● **Task statement**
Please set the lines down again exactly, from the top of the entries through the line that contains "MB().tube([(x, y, .008)".

● **Data for this task**
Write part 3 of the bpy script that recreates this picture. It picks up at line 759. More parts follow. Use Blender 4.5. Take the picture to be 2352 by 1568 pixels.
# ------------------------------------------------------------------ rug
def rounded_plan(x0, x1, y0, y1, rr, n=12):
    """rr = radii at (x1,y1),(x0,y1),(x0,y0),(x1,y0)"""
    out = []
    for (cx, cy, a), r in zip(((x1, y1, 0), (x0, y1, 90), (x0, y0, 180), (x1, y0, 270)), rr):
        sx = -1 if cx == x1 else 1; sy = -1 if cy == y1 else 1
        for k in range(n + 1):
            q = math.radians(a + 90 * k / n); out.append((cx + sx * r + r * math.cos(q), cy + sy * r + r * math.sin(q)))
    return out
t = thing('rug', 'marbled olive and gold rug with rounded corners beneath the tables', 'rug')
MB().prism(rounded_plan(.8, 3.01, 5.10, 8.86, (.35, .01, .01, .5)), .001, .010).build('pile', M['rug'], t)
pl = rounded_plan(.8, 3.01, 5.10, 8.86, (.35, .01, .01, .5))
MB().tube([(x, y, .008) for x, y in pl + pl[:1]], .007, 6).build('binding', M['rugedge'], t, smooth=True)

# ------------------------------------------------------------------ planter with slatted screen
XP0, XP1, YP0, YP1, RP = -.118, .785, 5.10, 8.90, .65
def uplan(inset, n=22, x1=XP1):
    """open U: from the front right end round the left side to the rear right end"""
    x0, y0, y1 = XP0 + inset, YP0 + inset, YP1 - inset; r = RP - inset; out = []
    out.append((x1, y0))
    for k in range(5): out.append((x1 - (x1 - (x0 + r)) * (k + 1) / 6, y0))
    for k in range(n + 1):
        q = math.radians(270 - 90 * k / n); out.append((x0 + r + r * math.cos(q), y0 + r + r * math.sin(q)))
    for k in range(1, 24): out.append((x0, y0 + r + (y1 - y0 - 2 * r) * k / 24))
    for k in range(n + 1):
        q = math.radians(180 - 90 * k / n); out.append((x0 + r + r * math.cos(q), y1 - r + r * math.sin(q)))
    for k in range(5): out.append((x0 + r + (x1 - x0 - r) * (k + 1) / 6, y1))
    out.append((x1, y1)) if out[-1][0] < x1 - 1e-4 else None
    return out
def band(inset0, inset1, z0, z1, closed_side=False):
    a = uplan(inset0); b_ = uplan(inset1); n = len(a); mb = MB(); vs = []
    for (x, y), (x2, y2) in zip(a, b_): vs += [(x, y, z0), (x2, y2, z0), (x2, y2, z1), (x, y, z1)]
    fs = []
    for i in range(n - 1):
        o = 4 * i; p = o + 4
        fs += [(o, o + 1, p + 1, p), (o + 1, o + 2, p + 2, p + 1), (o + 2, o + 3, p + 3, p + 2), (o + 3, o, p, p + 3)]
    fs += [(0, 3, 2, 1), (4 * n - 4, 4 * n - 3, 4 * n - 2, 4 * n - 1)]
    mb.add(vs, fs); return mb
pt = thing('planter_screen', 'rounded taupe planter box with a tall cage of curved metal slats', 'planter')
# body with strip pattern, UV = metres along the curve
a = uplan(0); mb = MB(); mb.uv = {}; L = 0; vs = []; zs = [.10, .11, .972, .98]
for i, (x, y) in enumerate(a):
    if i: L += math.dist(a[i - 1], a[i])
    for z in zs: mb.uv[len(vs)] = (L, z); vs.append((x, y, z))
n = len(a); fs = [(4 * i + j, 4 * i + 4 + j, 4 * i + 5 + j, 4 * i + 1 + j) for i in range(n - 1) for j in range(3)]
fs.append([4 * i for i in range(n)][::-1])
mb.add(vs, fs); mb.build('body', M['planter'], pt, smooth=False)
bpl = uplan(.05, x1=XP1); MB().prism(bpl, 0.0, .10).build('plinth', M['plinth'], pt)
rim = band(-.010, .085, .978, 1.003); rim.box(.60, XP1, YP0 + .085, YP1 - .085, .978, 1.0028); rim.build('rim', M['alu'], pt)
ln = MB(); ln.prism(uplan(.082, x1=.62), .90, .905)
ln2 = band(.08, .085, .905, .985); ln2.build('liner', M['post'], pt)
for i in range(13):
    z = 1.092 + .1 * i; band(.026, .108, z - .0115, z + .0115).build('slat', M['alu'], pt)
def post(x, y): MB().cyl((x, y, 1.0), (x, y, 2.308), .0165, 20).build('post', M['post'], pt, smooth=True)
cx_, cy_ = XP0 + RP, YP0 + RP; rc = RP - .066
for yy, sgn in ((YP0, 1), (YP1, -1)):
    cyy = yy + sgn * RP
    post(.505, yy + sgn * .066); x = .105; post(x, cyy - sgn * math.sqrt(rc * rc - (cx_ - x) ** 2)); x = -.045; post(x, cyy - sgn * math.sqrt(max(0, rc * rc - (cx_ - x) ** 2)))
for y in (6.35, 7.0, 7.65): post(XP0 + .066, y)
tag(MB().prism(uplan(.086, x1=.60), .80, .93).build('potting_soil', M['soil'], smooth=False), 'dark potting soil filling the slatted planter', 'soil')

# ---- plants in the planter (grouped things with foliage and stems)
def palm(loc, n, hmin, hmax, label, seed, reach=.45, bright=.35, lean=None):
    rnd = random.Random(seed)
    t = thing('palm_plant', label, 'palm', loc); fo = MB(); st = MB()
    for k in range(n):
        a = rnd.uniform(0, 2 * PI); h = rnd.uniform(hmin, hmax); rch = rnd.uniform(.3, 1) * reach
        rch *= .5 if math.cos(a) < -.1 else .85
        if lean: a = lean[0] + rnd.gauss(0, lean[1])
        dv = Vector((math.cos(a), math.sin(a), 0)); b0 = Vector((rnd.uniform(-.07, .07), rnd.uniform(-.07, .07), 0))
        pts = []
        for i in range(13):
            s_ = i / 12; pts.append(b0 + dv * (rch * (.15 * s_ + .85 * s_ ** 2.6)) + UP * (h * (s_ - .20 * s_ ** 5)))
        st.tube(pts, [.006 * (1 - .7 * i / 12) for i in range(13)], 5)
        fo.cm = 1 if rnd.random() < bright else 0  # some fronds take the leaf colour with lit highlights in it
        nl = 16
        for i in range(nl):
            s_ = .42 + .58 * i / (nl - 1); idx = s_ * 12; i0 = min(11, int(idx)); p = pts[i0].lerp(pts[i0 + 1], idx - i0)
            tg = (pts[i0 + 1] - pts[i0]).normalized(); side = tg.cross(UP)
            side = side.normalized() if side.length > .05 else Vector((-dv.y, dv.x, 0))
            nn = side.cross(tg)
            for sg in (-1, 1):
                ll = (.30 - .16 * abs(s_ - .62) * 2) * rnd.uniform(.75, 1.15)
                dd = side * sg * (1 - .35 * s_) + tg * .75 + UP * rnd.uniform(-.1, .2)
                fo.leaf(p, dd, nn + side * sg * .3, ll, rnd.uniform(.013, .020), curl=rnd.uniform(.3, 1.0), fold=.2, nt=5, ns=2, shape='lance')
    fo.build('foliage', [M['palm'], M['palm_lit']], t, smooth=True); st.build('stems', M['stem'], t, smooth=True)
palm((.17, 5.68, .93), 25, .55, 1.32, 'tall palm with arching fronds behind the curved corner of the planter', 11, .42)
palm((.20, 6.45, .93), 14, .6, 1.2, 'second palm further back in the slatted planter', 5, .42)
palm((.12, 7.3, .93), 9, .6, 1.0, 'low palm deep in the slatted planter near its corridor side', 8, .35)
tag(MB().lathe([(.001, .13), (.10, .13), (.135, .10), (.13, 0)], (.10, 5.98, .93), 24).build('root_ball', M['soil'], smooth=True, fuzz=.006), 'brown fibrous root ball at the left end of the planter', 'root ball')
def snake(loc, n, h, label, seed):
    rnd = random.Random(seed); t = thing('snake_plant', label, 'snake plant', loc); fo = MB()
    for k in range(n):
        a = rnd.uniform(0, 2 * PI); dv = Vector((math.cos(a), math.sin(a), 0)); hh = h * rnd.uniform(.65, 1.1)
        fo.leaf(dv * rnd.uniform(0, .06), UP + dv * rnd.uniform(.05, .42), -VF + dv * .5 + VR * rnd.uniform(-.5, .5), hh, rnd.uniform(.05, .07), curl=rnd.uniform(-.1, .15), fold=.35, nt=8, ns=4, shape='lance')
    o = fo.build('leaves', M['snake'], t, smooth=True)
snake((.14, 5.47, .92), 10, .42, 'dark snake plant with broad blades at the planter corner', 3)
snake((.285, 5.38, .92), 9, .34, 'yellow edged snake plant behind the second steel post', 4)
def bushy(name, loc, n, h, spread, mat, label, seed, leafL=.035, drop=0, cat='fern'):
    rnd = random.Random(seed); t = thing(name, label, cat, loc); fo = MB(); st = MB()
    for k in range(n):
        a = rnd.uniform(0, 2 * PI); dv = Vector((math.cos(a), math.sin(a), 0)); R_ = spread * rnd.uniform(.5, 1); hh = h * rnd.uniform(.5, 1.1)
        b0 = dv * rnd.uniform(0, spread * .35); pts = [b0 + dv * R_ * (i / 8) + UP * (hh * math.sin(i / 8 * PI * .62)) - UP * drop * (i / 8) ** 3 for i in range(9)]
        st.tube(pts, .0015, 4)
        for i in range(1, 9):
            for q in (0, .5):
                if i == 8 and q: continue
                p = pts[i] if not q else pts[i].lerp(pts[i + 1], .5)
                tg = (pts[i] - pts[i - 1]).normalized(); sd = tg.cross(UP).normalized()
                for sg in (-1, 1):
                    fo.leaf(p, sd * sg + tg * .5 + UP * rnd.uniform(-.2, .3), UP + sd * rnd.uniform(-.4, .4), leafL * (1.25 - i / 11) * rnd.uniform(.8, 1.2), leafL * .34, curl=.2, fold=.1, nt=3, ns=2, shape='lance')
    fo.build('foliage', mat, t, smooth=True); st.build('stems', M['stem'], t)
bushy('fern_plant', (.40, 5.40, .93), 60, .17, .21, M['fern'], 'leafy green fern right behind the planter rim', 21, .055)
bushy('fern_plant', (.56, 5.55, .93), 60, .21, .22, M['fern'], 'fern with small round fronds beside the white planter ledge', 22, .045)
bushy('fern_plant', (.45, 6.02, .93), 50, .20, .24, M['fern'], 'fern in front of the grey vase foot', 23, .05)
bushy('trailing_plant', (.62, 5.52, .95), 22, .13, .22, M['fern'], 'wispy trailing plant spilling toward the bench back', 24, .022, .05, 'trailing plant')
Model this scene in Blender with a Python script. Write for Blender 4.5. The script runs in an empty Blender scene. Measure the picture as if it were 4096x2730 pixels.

● **Expected output**
Write part 3 of the bpy script that recreates this picture. It picks up at line 759. More parts follow. Use Blender 4.5. Take the picture to be 2352 by 1568 pixels.
# ------------------------------------------------------------------ rug
def rounded_plan(x0, x1, y0, y1, rr, n=12):
    """rr = radii at (x1,y1),(x0,y1),(x0,y0),(x1,y0)"""
    out = []
    for (cx, cy, a), r in zip(((x1, y1, 0), (x0, y1, 90), (x0, y0, 180), (x1, y0, 270)), rr):
        sx = -1 if cx == x1 else 1; sy = -1 if cy == y1 else 1
        for k in range(n + 1):
            q = math.radians(a + 90 * k / n); out.append((cx + sx * r + r * math.cos(q), cy + sy * r + r * math.sin(q)))
    return out
t = thing('rug', 'marbled olive and gold rug with rounded corners beneath the tables', 'rug')
MB().prism(rounded_plan(.8, 3.01, 5.10, 8.86, (.35, .01, .01, .5)), .001, .010).build('pile', M['rug'], t)
pl = rounded_plan(.8, 3.01, 5.10, 8.86, (.35, .01, .01, .5))
MB().tube([(x, y, .008) for x, y in pl + pl[:1]], .007, 6).build('binding', M['rugedge'], t, smooth=True)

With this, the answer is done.